Gelecekten umutlu musunuz?

                Müslümana yeis yakışmaz. Bu noktada herhangi bir problemimiz yok. Ancak yapılan şeylerin geçmişle kıyaslandığı zaman bize yakıştığını söylememiz mümkün değil. Şuanda İstanbul 50-60 sene öncesine göre büyük bir kalkınma içerisinde… Ama bunun Kayseri'de yansıması pek görünmüyor. İnsanlar bunu sadece bir hobi olarak görüyor. Çünkü bir istikbal görmediği ve maddi bir imkan görmedikleri için o sanatın kendi inançlarındaki esas mahiyetini bilmedikleri için bunu işte geçici bir ilgilenme ile başlayanlar belli bir süre sonra bırakıyor.

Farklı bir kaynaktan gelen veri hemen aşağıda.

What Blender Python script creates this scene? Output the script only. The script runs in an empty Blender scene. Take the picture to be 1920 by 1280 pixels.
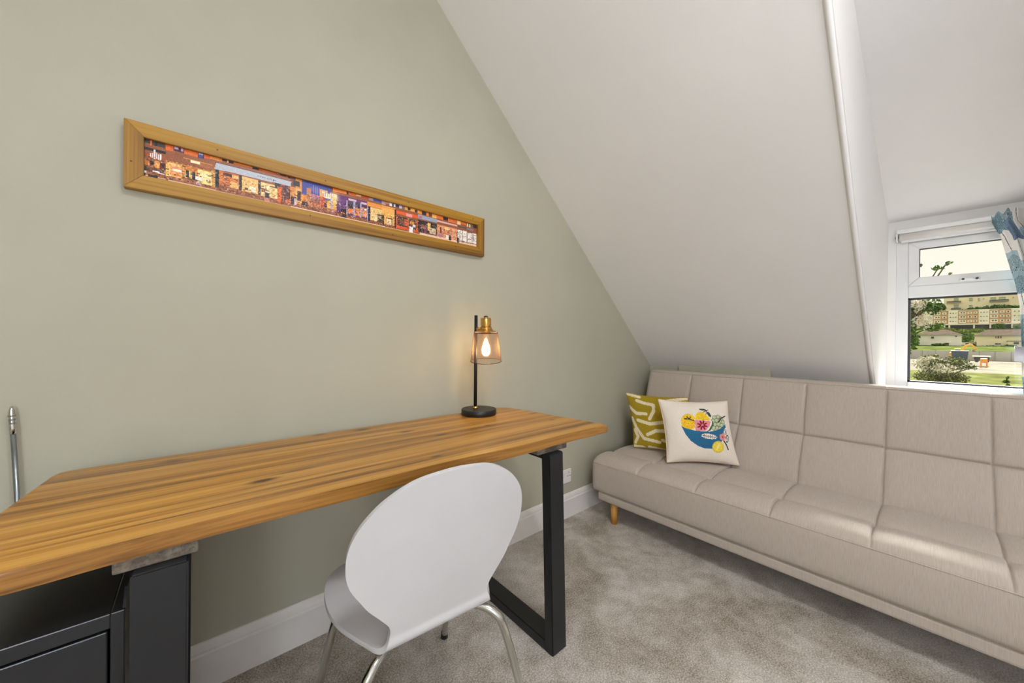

                Bize gelen öğrencileri, biz İstanbul'a havale ediyoruz. Hem kendimiz hem de İstanbul'da hocalarımız Hasan Çelebi başta olmak üzere oradan besleniyoruz. Şuanda bütün dünya İstanbul'dan besleniyor. Siyaseten Türkiye'nin başkenti nasıl Ankara ise onun dışındaki bütün alanlarda olduğu gibi sanatta da bu alanın başkenti İstanbul'dur.

                İran sadece bir yazıda ileridir. Biz onları ileride olduğu yazı da dahil, bütün yazı türlerinde Mısır'a, Suriye'ye ve Irak'a hocalık yapıyoruz. O bölgelerde de çok güzel gelişmeler oluyor. Ama onlar geliyor, İstanbul'dan icazet alıyor. Bizim kalben ana damarımızı bağlamamız lazım. Kayseri'de bu yapılmadığı için şuana kadar gözle görülür bir kalkınma olmadı. Bu gidişle de zor olur.

Başlamak isteyenlere ne gibi tavsiyelerde bulunmak istersiniz?

                Başlamak isteyen kardeşlerimize yaşı ne olursa olsun, özellikle de gençlere tavsiyemiz kendisinde böyle bir şevk bulan evvela ehlini bulup, ondan meşk almaya başlayacak. Bunu yaparken de eğer sanat icra etmenin dışında bir niyeti varsa bunu temizlemesi lazım.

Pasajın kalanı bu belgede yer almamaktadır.